Sebagai contoh ketika penduduk Thaif melempari Rasulullah SAW dengan batu dan kotoran unta, apa yang dilakukan beliau justru berkebalikan dengan ego manusia, yakni mendoakan mereka. Sudah jelas perlakuan yang diberikan oleh penduduk Thaif memerangi dakwah, sang Nabi lebih memilih kebaikan sebagai balasan kepada mereka yang memberikan kejahatan.
Hampir sama pada masa kepemimpinan Utsman Bin Affan. Ketika para pemberontak yang berasal dari kaum munafikin berpura-pura masuk Islam, mereka leluasa menebar fitnah kebencian kepada sang khalifah.
Lantas apa yang dilakukan oleh Khalifah Utsman Bin Affan?
Karena Utsman merupakan sahabat nabi yang memiliki akhak paling mirip dengan Rasulullah, tentu yang dilakukan oleh beliau adalah mencegah terjadinya pertumpahan darah. Padahal fitnah dan hasutan yang dilakukan dari sekelompok kecil pemberontak dirasakan seperti pukulan yang merontokan tulang dari badan.
Sungguh fitnah lebih kejam daripada pembunuhan.
Bagi Utsman Bin Affan bukan tidak mampu memerangi mereka. Ibarat pemberontak adalah lalat, dengan sekali tepuk pasukan muslim akan mampu memusnahkan pemberontak dalam sekejap. Tapi Utsman selalu berpesan bahwa jagalah perdamaian dengan tidak menumpahkan darah.  Hingga akhirnya umat di masa depan mengetahui bahwa keyakinan tersebut membawa kematian kepada beliau.
Sungguh apa yang dialami Rasulullah dan para sahabatnya dalam menghadapi gesekan didalam kehidupan bermasyarakat lebih berat dibandingkan kehidupan masa sekarang. Tauladan yang patut diikuti adalah tetap menjaga kedamaian meski gesekan-gesekan yang timbul membebani hati terdalam.
Sesuai dengan firman Allah SWT dalam QS. An Nisa: 99.
Dan Allah Maha Pemaaf lagi Maha Pengampun”.
Pencipta kehidupan beserta isi di dalamnya memiliki sifat Maha Pemaaf dan Maha Pengampun, lantas sewajarnya manusia yang notabene ciptaan-Nya juga memiliki sifat-sifat tersebut.
Gesekan-gesekan kecil dari sisi negatif bisa dianggap sebagai warna kehidupan manusia.

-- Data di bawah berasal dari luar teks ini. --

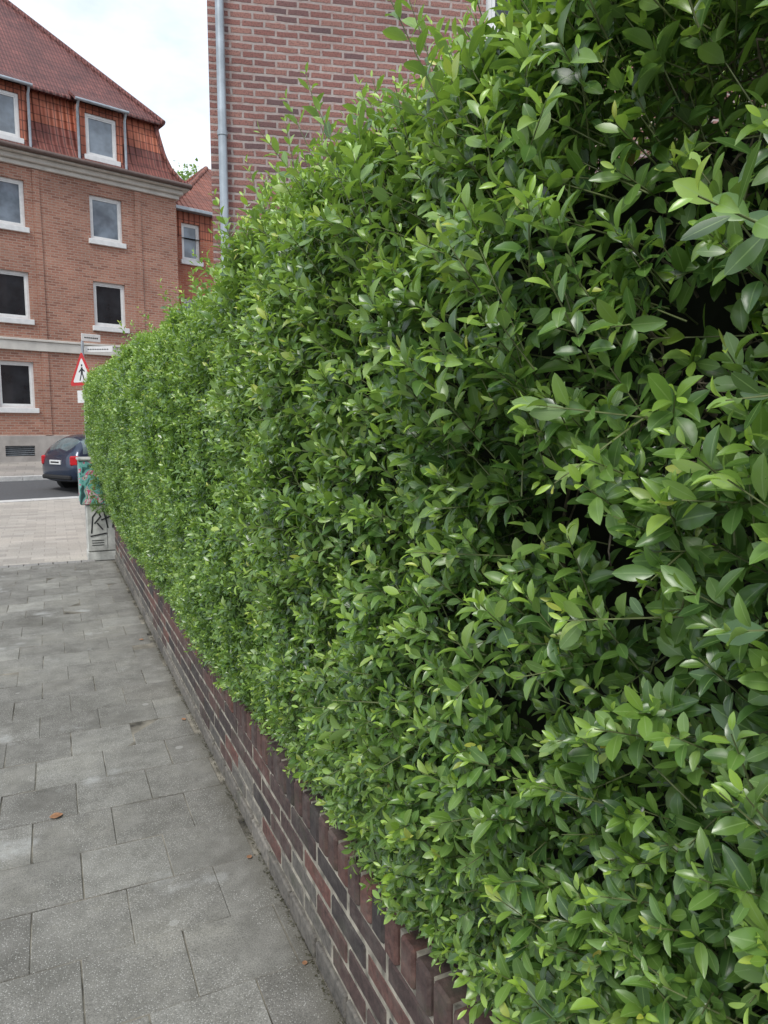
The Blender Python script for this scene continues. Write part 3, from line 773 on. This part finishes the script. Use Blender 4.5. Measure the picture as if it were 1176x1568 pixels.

Warna warni bisa dinikmati tergantung bagaimana seseorang menyikapinya. Akan lebih nikmat bagi tiap orang, bahwa gesekan negatif yang timbul bisa diperlakukan “Kosong sama Kosong”. Artinya memaafkan dan melupakan perselisihan yang telah terjadi.
Kembali mengutip Slank, -PLUR- (Piss, Love, Unity n Respect).

Hormati sesama, hargai sesama dan lupakanlah kesalahan orang lain selagi perbuatan tersebut tidak melanggar hukum negara maupun syar’i.